Una struttura del genere è incompatibile con la democrazia occidentale e con il principio secondo cui i partiti devono essere aperti e contendibili. D’accordo che il leaderismo, vero male del nostro tempo che sta corrodendo la politica e le istituzioni, è ormai diffuso pressoché ovunque, ma a tutto c’è un limite. E Grillo, scagliandosi contro la costituente d’autunno e proclamando l’intangibilità dei suoi dogmi, lo ha superato.
Il punto è come reagiranno adesso Conte e il gruppo dirigente a lui vicino. Ci permettiamo di dar loro due consigli.

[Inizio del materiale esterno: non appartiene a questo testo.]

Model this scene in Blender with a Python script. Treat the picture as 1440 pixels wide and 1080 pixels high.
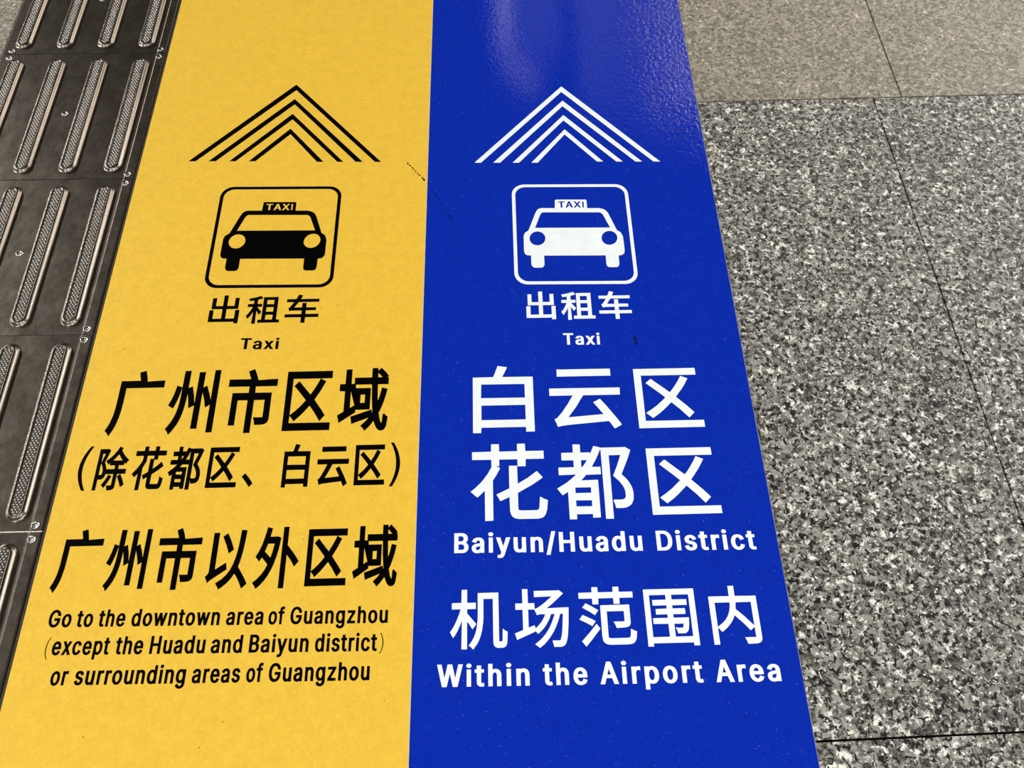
import bpy, bmesh, math, random
from mathutils import Vector, Matrix

for o in list(bpy.data.objects):
    bpy.data.objects.remove(o)
S = bpy.context.scene
COL = S.collection
random.seed(7)

# ------------------------------------------------------------------ camera
F_PX, PITCH, ROLL, YAW, CAM_X, CAM_H = (1044.93254, 1.11319, 0.01617, -0.03977, 0.11298, 0.96868)
cam = bpy.data.cameras.new('camera')
cam.sensor_fit = 'HORIZONTAL'
cam.sensor_width = 36.0
cam.lens = F_PX / 1440 * 36.0
cam.clip_start = 0.02
co = bpy.data.objects.new('camera', cam)
COL.objects.link(co)
cp, sp = math.cos(PITCH), math.sin(PITCH)
Fv = Vector((0, cp, -sp)); Xv = Vector((1, 0, 0)); Uv = Vector((0, sp, cp))
cr, sr = math.cos(ROLL), math.sin(ROLL)
Xv, Uv = cr * Xv + sr * Uv, -sr * Xv + cr * Uv
Rz = Matrix.Rotation(YAW, 3, 'Z')
Xv, Uv, Fv = Rz @ Xv, Rz @ Uv, Rz @ Fv
M = Matrix((Xv, Uv, -Fv)).transposed().to_4x4()
M.translation = Vector((CAM_X, 0, CAM_H))
co.matrix_world = M
S.camera = co

# ------------------------------------------------------------------ view, world, lamps
S.view_settings.view_transform = 'Standard'
S.view_settings.look = 'None'
S.view_settings.gamma = 1.0
S.view_settings.use_curve_mapping = False
S.view_settings.exposure = 0.13
w = bpy.data.worlds.new('world')
S.world = w
w.use_nodes = True
w.node_tree.nodes['Background'].inputs[0].default_value = (1.0, 0.96, 0.9, 1)
w.node_tree.nodes['Background'].inputs[1].default_value = 0.25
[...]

È inutile impantanarsi in un’infinita battaglia legale sull’appartenenza del simbolo: Grillo non è Di Maio e il M5S non ha senso senza la presenza del suo fondatore. Pertanto, a Conte, che palesemente vuole fare altro, conviene dar vita a un soggetto nuovo: una sinistra movimentista in grado di andare a recuperare i voti degli ultimi e degli esclusi, specialmente al Sud, e di condurli all’interno di una coalizione che non può prescindere dalla tutela dei dannati della globalizzazione e delle principali vittime dei disastri che essa ha generato. Un nuovo simbolo, un nuovo nome, un nuovo statuto e via tutte le formule magiche che hanno condotto il M5S alle soglie dell’ininfluenza.
La scissione, infatti, com’era vero a suo tempo per i bersaniani nei confronti di Renzi, funziona solo se te la intesti e la porti avanti con determinazione; se la subisci, è destinata al fallimento.
L’altra esigenza di Conte è di circondarsi di una classe dirigente colta e preparata: ne dispone, soprattutto al Senato, ma deve dar vita a una vera segreteria ed elaborare proposte incisive per il futuro del Paese. Salario minimo, congedo paritario, Reddito di cittadinanza e altre ottime idee non sono più sufficienti a recuperare consenso: hanno già dispiegato i loro effetti, al pari dell’afflato pacifista, per quanto sincero e indispensabile. Se il futuro partito di Conte vuole ritagliarsi un ruolo significativo, dunque, non può prescindere dalla messa in discussione totale del modello socio-economico e di sviluppo che governa attualmente la nostra società. Qualora dovesse sfaldarsi o implodere, al contrario, a rischio non c’è solo il campo progressista ma proprio il nostro assetto democratico.